É preciso lembrar, no entanto, que os britânicos guardam uma estreita relação com a capital argentina. Chris Martin fala espanhol fluente e faz questão de se dirigir a plateia na língua local, quase sem sotaque. Além disso, o grupo, em um gesto para lá de simpático, sempre toca na íntegra Da Música Ligera, da banda Soda Estereo, um dos clássicos do rock argentino, momento no qual o público vai à loucura. Em algumas apresentações, há ainda alguns tangos, onde a banda bota toda a plateia para dançar. Martin também recebeu vários convidados especiais argentinos, como a cantora pop Tini Stoessel, de 25 anos, uma das mais populares da atualidade, e a cantora cordovesa Zoe Gotusso.
Em 2018, a banda já havia lançado um álbum ao vivo de um show feito em Buenos Aires. Neste ano, as apresentações dos dias 28 e 29 de outubro foram transmitidas ao vivo para os cinemas de 81 países, inclusive o Brasil, e contou com a participação especial do cantor sul-coreano Jin, do grupo de kpop BTS. O show de abertura ficou a cargo da americana H.E.R.

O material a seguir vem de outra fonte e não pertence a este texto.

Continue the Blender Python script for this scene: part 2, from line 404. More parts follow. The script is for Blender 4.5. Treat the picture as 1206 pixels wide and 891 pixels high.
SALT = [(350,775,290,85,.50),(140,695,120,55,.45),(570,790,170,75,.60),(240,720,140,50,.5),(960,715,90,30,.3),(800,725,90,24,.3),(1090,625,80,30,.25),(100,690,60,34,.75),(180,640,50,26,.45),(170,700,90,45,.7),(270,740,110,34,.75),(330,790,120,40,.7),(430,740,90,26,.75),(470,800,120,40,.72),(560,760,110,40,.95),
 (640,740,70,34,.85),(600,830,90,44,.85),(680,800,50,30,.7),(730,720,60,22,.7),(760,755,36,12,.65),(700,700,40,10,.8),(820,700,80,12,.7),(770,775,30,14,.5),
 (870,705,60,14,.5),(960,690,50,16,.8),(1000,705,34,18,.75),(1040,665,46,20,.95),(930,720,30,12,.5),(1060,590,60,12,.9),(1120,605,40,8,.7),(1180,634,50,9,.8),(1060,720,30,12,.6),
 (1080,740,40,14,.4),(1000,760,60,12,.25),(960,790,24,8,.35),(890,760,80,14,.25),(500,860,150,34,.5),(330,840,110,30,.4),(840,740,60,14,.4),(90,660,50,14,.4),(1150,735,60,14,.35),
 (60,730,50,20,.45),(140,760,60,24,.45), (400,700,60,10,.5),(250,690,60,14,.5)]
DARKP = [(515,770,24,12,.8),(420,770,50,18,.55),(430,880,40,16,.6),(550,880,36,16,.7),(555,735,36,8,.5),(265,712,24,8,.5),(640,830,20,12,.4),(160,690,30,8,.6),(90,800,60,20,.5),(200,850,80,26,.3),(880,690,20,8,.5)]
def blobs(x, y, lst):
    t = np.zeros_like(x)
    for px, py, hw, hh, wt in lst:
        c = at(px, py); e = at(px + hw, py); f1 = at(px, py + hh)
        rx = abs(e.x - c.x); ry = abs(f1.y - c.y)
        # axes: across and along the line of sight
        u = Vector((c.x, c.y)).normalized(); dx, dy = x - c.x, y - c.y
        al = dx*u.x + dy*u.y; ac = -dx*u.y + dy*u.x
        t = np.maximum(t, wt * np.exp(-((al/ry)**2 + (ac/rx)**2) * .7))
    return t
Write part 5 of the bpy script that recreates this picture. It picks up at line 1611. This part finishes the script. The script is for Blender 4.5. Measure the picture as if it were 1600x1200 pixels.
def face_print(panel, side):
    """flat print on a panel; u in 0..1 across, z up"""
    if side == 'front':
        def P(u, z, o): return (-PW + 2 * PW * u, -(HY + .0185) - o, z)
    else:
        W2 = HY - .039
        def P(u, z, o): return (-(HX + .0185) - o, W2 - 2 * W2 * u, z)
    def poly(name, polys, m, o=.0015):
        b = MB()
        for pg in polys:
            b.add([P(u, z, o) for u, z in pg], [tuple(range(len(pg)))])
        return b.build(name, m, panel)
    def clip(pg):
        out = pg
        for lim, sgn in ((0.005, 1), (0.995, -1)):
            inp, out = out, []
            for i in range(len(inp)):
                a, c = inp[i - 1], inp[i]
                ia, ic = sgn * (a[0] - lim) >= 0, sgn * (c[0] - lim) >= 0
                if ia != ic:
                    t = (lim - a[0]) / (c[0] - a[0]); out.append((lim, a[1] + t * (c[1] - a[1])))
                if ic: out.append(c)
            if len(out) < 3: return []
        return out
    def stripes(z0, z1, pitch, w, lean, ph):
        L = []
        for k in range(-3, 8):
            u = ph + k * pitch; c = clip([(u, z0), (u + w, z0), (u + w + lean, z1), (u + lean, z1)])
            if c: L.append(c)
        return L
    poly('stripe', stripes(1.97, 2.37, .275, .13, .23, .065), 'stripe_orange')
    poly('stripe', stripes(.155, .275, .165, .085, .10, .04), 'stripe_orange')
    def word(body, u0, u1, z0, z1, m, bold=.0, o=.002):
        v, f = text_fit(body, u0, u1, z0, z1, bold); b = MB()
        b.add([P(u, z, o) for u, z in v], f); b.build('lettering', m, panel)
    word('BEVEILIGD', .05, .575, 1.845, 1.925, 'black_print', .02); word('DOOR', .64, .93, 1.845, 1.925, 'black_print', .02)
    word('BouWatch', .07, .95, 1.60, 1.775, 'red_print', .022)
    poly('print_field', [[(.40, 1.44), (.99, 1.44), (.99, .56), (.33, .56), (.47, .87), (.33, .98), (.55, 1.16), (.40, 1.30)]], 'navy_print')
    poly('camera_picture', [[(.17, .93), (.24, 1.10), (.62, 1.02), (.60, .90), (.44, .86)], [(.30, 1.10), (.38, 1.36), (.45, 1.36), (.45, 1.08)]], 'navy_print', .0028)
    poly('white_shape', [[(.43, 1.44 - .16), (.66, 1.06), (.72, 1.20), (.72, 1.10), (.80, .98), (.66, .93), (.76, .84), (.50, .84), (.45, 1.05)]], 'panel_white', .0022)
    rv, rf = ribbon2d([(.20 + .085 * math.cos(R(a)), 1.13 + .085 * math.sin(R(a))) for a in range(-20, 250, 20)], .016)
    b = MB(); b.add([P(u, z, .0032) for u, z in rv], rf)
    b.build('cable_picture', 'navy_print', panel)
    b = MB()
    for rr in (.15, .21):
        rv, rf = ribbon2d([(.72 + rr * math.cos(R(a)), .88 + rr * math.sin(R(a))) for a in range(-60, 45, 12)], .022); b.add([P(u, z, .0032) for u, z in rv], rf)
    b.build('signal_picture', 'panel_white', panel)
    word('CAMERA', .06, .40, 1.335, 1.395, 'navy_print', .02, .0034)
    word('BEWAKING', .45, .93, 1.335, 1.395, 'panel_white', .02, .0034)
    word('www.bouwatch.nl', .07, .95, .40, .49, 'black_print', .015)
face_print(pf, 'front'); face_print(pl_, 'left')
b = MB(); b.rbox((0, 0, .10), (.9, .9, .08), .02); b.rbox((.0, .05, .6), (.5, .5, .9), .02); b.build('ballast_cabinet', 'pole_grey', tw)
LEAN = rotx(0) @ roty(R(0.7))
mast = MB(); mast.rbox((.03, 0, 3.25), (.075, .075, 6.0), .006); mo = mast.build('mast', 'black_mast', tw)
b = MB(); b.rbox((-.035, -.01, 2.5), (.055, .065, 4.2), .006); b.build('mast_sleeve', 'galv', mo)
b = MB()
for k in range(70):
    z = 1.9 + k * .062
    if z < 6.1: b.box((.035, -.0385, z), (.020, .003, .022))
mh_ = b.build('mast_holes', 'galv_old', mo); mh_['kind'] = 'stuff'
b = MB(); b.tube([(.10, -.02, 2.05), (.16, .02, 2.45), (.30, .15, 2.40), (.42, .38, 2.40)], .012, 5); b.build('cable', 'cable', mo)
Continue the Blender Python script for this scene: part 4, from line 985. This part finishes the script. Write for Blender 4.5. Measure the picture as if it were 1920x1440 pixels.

A outra explicação para o fato da banda arrastar tantas pessoas para as suas apresentações reside no fato de que é impossível recriar – mesmo em transmissões nos cinemas – a sensação de assistir ao show ao vivo. De certa forma, o Coldplay renovou o conceito de “rock de arena” e suas performances transformam a plateia em parte integrante do espetáculo, tirando o fã do mero papel de espectador, colocando-o com protagonista do show. Não menos importante, é também o bom-mocismo da banda. Antes de começarem a cantar, eles informam nos telões que o piso tátil do estádio absorve energia que será usada no show. Há bicicletas ergométricas nas laterais onde o público é convidado a pedalar para gerar energia enquanto ouve o show. As pulserinhas coloridas são feitas de materiais recicláveis e devem ser devolvidas no final para serem reaproveitadas. Além de outras iniciativas para a preservação do meio-ambiente.
Superado o perrengue de saúde que fez Martin adiar os shows no Brasil, em Buenos Aires ele demonstrou disposição de menino. Embora o show seja absolutamente roteirizado, sem muito espaço para improvisação no repertório (até porque todas as músicas são sincronizadas com as famosas pulserinhas coloridas distribuídas ao público), Martin conseguiu comandar um espetáculo de luz, fogos de artifício, efeitos especiais, lasers e chuva de papel picado. O show foi bastante semelhante ao apresentado no Rock in Rio (também transmitido pela TV), porém ainda mais grandioso devido ao público nas arquibancadas. Apesar do problema pulmonar, o músico cantou sem desafinar, correu por todo o palco – que se estendia até o meio da plateia – tocou piano, guitarra e violão, e não demonstrou nenhuma sequela. Uma excelente notícia para os fãs que esperam curtir a banda no Brasil.